Photo: , License: N/A


Mama

Directed by Andrés Muschietti

Now Playing

Sometimes a movie is so bad, it’s good. Sometimes a predictable plot, hokey special effects, and hackneyed cinematic devices are combined in such a way that the resulting effort transcends celluloid shlock and, instead, becomes amusingly awful. Mama, from Pan’s Labyrinth producer Guillermo del Toro, achieves this admirably.

Scary movies (Mama is no horror) always run the risk of falling into this category, and to be fair, Mama starts off well enough: A successful young father snaps, kills his wife, and makes off with his two darling daughters to an abandoned cabin in the woods. We give director Andrés Muschietti the benefit of the doubt when the father is poised to snuff out the little girls’ young lives. We wait with bated breath as he trains a gun on his daughter’s head—not so much because of the tension onscreen but in anticipation of the invariable intervention. We hope that Muschietti plays it subtle, keeps to the psychological and mysterious.

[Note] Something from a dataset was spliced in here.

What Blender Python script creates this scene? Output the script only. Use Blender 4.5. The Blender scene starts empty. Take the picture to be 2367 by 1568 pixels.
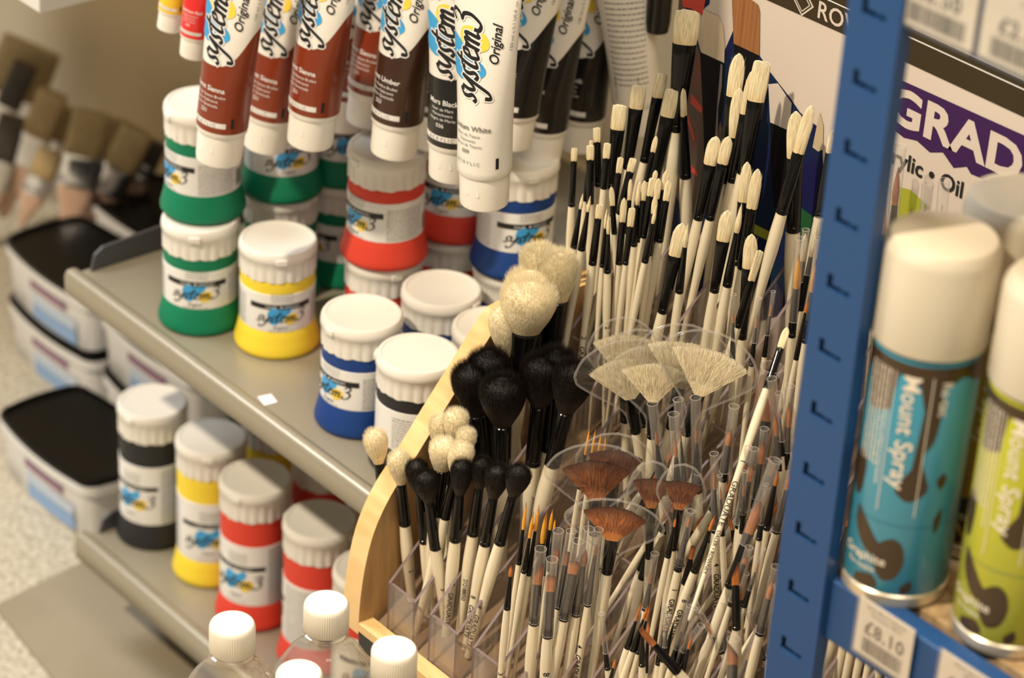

Mama obliterates that hope with her debut, along with the deranged dad. In all her unhinged, CGI-compelled motion, Mama (Javier Botet, who has a distinctly male jawline) receives extended snatches of screentime. She hovers. She crawls. She melts into walls and floors. The creature (ghost?) is preposterous: the antithesis of subtlety, gruesome with special-effects detail.

Mama becomes the guardian of the lost girls (Megan Charpentier and Isabelle Nélisse), who spend five years in the woods before their hip, artsy—yet oddly dutiful—uncle (Nikolaj Coster-Waldau) more or less finds them. (He hires someone else to do it.) The girls have some quirks, as one might expect. After a short-lived custody battle with the girls’ aunt, Uncle Lucas cajoles his smoky eyed, bass-playing girlfriend, Annabel (Jessica Chastain), to forsake her rock band, move to the suburbs, and mother the feral children. But it’s soon evident that Mama knows how to navigate to the ’burbs.

Chastain (slumming it after her performance in Zero Dark Thirty) is the best thing in Mama, as an nonplussed surrogate parent who eyes the girls skeptically for most of the movie. The movie delivers some solid frights, but the jumble of bizarre The Ring-esque scare tactics and over-the-top screenwriting make it predominantly comical.

Mama is not to be watched in solitude; it is decidedly movie-theater fare, affording you the chance to commune with others through the sudden jolts and the belly laughs the movie elicits. And for 100 minutes’ worth of fellow feeling, the cost of a ticket seems fair.